Filmmakers embracing virtual production will benefit from updates to Unreal Engine’s Virtual Camera tool, which is now Production-Ready, and adds Android to its existing iOS platform support. Virtual Camera workflows are also now fully supported in Unreal Engine on macOS. The mobile application is now renamed Unreal VCam, and can be found on the Apple Store and Google Play.

On the VR Scouting front, we’re introducing an Experimental new fully customizable toolkit that utilizes XR Creative Framework to support OpenXR HMDs—such as Oculus and Valve Index—offering a dramatically improved user experience over the existing Virtual Scouting toolkit.

For ICVFX, a new Depth of Field Compensation feature means you can accurately control the amount of DOF falloff of the digital content rendered by nDisplay as seen by the movie camera, yielding better results for close-up beauty shots.

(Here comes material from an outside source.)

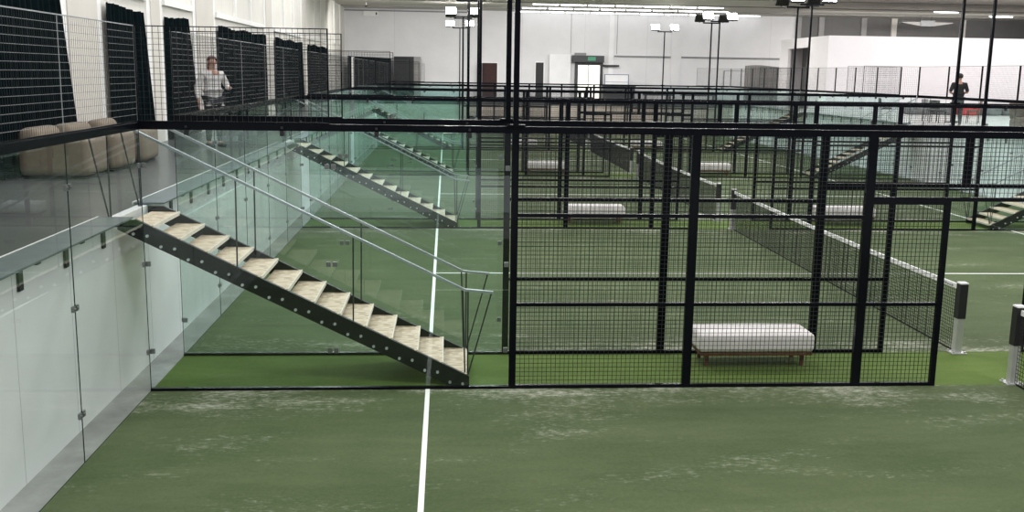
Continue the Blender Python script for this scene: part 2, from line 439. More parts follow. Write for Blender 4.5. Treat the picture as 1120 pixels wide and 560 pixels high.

We’ve also added Multi-Process Inner Frustum, enabling the render of what’s seen by the movie camera to be split across more GPUs and hardware resources, alongside numerous stability improvements and other enhancements to our SMPTE 2110 support—which is moving closer to Production-Ready status.

Linux support

Studios using Linux will also benefit from editor stability improvements on the platform, as well the introduction of Experimental ray tracing support for Vulkan.

Cloth simulation

USD importer

A new USD Importer in the Panel Cloth Editor means it’s now possible to import a garment—including simulation parameters—from Marvelous Designer or CLO and set it up to simulate in real time within minutes.

With automatic simulation graph setup, skinning, and level of detail (LOD) creation, this new workflow enables even users with little or no experience to create convincing garments for their Unreal Engine characters.